Stated task: Without the images, write out the whole listing exactly.

Raw data:
--- START ---

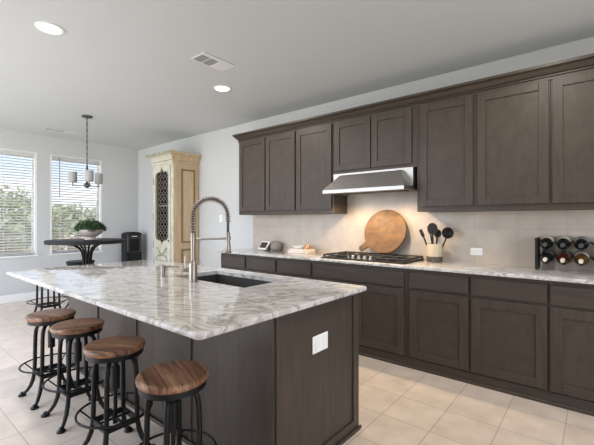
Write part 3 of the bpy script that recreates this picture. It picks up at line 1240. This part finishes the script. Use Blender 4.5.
# ------------------------------------------------------------------ cooktop
t = thing('cooktop', 'black gas cooktop with silver knobs set in the wall counter under the hood', 'cooktop', (-1.87, 3.52, .94))
kx0, kx1, ky0, ky1 = -2.34, -1.38, 3.26, 3.77
b = B()
b.box(kx0, kx1, ky0, ky1, .9405, .952, .004)
obj('plate', b, M['blackp'], t)
burn = [(-2.17, 3.40), (-2.17, 3.65), (-1.87, 3.55), (-1.57, 3.40), (-1.57, 3.65)]
for x, y in burn:
    b = B()
    b.lathe([(.05, .952), (.05, .962), (.035, .964), (.035, .972), (.03, .974)], (x, y, 0), 20)
    obj('burner', b, M['grate'], t, smooth=40)
for gx0, gx1 in ((-2.33, -2.03), (-2.02, -1.71), (-1.70, -1.39)):
    b = B()
    gy0, gy1 = (3.29, 3.76) if gx0 != -2.02 else (3.42, 3.76)
    for xx in (gx0 + .01, gx1 - .01):
        b.box(xx - .008, xx + .008, gy0, gy1, .968, .985, .003, 1)
    for yy in (gy0 + .008, (gy0 + gy1) / 2, gy1 - .008):
        b.box(gx0, gx1, yy - .007, yy + .007, .97, .985, .003, 1)
    b.box((gx0 + gx1) / 2 - .006, (gx0 + gx1) / 2 + .006, gy0, gy1, .97, .985, .003, 1)
    for xx in (gx0 + .01, gx1 - .01):
        for yy in (gy0 + .01, gy1 - .01):
            b.box(xx - .008, xx + .008, yy - .008, yy + .008, .952, .968)
    obj('grate', b, M['grate'], t)
for k in range(5):
    b = B()
    x = -2.045 + k * .068
    b.lathe([(.021, .952), (.021, .958), (.017, .960), (.016, .983), (.012, .986)], (x, 3.335, 0), 18)
    obj('knob', b, M['steel'], t, smooth=40)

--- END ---

Reply:
Write part 3 of the bpy script that recreates this picture. It picks up at line 1240. This part finishes the script. Use Blender 4.5.
# ------------------------------------------------------------------ cooktop
t = thing('cooktop', 'black gas cooktop with silver knobs set in the wall counter under the hood', 'cooktop', (-1.87, 3.52, .94))
kx0, kx1, ky0, ky1 = -2.34, -1.38, 3.26, 3.77
b = B()
b.box(kx0, kx1, ky0, ky1, .9405, .952, .004)
obj('plate', b, M['blackp'], t)
burn = [(-2.17, 3.40), (-2.17, 3.65), (-1.87, 3.55), (-1.57, 3.40), (-1.57, 3.65)]
for x, y in burn:
    b = B()
    b.lathe([(.05, .952), (.05, .962), (.035, .964), (.035, .972), (.03, .974)], (x, y, 0), 20)
    obj('burner', b, M['grate'], t, smooth=40)
for gx0, gx1 in ((-2.33, -2.03), (-2.02, -1.71), (-1.70, -1.39)):
    b = B()
    gy0, gy1 = (3.29, 3.76) if gx0 != -2.02 else (3.42, 3.76)
    for xx in (gx0 + .01, gx1 - .01):
        b.box(xx - .008, xx + .008, gy0, gy1, .968, .985, .003, 1)
    for yy in (gy0 + .008, (gy0 + gy1) / 2, gy1 - .008):
        b.box(gx0, gx1, yy - .007, yy + .007, .97, .985, .003, 1)
    b.box((gx0 + gx1) / 2 - .006, (gx0 + gx1) / 2 + .006, gy0, gy1, .97, .985, .003, 1)
    for xx in (gx0 + .01, gx1 - .01):
        for yy in (gy0 + .01, gy1 - .01):
            b.box(xx - .008, xx + .008, yy - .008, yy + .008, .952, .968)
    obj('grate', b, M['grate'], t)
for k in range(5):
    b = B()
    x = -2.045 + k * .068
    b.lathe([(.021, .952), (.021, .958), (.017, .960), (.016, .983), (.012, .986)], (x, 3.335, 0), 18)
    obj('knob', b, M['steel'], t, smooth=40)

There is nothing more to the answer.